Exclude images, then output the remaining data verbatim.

## Supplied information
Begin
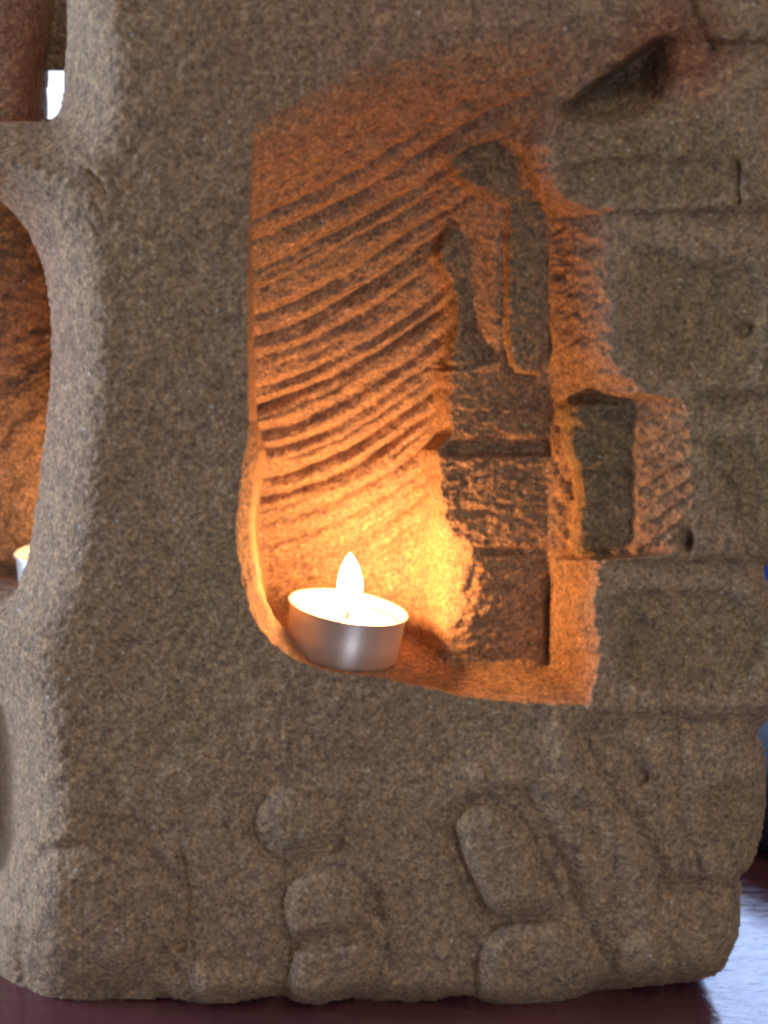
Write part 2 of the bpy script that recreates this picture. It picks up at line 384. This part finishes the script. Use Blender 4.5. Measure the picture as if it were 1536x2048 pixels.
# lip
slope = I(V, [(0, .1), (280, .16), (350, .5), (420, 4), (800, 4), (838, .42), (900, .42), (1180, .40), (1300, .50), (1345, .8), (1400, 1.2), (1450, 1.2)])
wl_ = sm(640, 560, U)
slope = np.where(U > 700, 1.2, slope)
F = np.where(V > 1460, F * 1.0, np.where(U > 1080, F * .80, F * .85))
wdl = I(V, [(840, 0), (900, 26), (1180, 30), (1300, 44), (1345, 10), (1400, 0)])
wdl = np.where(U > 560, wdl * wl_, wdl)
dn = np.clip(dN, 0, None)
lip = np.where(dn < wdl, dn * slope, wdl * slope + (dn - wdl) * 4.0)
lipz = sm(880, 960, V) * sm(690, 600, U) * sm(0, 6, dn) * sm(50, 30, dn)
lq = dn + 3 * fbm(U / 40, V / 60, 96, 3)
lip = lip - lipz * (.95 * fbm(lq / 7, (V + .6 * U) / 60, 95, 4) + .4 * fbm(U / 9, V / 9, 97, 3) + .9 * fbm(U / 20, V / 34, 98, 3))
onright = sm(1150, 1300, U)
ins = np.minimum(Nin, np.where(U > 1100, Nin, F + lip))
ins = np.where((U > 1100), Nin, ins)
D = np.where(dN > 0, ins, F)
wtop = sm(1430, 1395, V)
# masonry region outside the niche keeps the front surface
D = np.where((U > xb) & (ld < 400), np.where((dN > 0), Fr * sm(1450, 1400, V) + F * (1 - sm(1450, 1400, V)) + ridge + 5 * np.exp(-(((U - 1360) / 55) ** 2 + ((V - 105) / 50) ** 2)), F), D)

# rounding of the worn outer edges
leftw = sm(420, 260, U)
xl = I(V, [(0, -900), (1080, -300), (1215, -60), (1300, -20), (1400, 8), (1500, 22), (1650, 28), (1760, 8), (1850, -12), (1920, 0), (1990, 40)])
d1_ = np.clip(dB, 0, 900); d2_ = np.clip(U - xl, -60, 1200) + 4
hb = np.clip(.5 + .5 * (d2_ - d1_) / 90, 0, 1); dd = d2_ * (1 - hb) + d1_ * hb - 90 * hb * (1 - hb)
dd = np.maximum(dd, -60)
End
## Solution to the exercise
Write part 2 of the bpy script that recreates this picture. It picks up at line 384. This part finishes the script. Use Blender 4.5. Measure the picture as if it were 1536x2048 pixels.
# lip
slope = I(V, [(0, .1), (280, .16), (350, .5), (420, 4), (800, 4), (838, .42), (900, .42), (1180, .40), (1300, .50), (1345, .8), (1400, 1.2), (1450, 1.2)])
wl_ = sm(640, 560, U)
slope = np.where(U > 700, 1.2, slope)
F = np.where(V > 1460, F * 1.0, np.where(U > 1080, F * .80, F * .85))
wdl = I(V, [(840, 0), (900, 26), (1180, 30), (1300, 44), (1345, 10), (1400, 0)])
wdl = np.where(U > 560, wdl * wl_, wdl)
dn = np.clip(dN, 0, None)
lip = np.where(dn < wdl, dn * slope, wdl * slope + (dn - wdl) * 4.0)
lipz = sm(880, 960, V) * sm(690, 600, U) * sm(0, 6, dn) * sm(50, 30, dn)
lq = dn + 3 * fbm(U / 40, V / 60, 96, 3)
lip = lip - lipz * (.95 * fbm(lq / 7, (V + .6 * U) / 60, 95, 4) + .4 * fbm(U / 9, V / 9, 97, 3) + .9 * fbm(U / 20, V / 34, 98, 3))
onright = sm(1150, 1300, U)
ins = np.minimum(Nin, np.where(U > 1100, Nin, F + lip))
ins = np.where((U > 1100), Nin, ins)
D = np.where(dN > 0, ins, F)
wtop = sm(1430, 1395, V)
# masonry region outside the niche keeps the front surface
D = np.where((U > xb) & (ld < 400), np.where((dN > 0), Fr * sm(1450, 1400, V) + F * (1 - sm(1450, 1400, V)) + ridge + 5 * np.exp(-(((U - 1360) / 55) ** 2 + ((V - 105) / 50) ** 2)), F), D)

# rounding of the worn outer edges
leftw = sm(420, 260, U)
xl = I(V, [(0, -900), (1080, -300), (1215, -60), (1300, -20), (1400, 8), (1500, 22), (1650, 28), (1760, 8), (1850, -12), (1920, 0), (1990, 40)])
d1_ = np.clip(dB, 0, 900); d2_ = np.clip(U - xl, -60, 1200) + 4
hb = np.clip(.5 + .5 * (d2_ - d1_) / 90, 0, 1); dd = d2_ * (1 - hb) + d1_ * hb - 90 * hb * (1 - hb)
dd = np.maximum(dd, -60)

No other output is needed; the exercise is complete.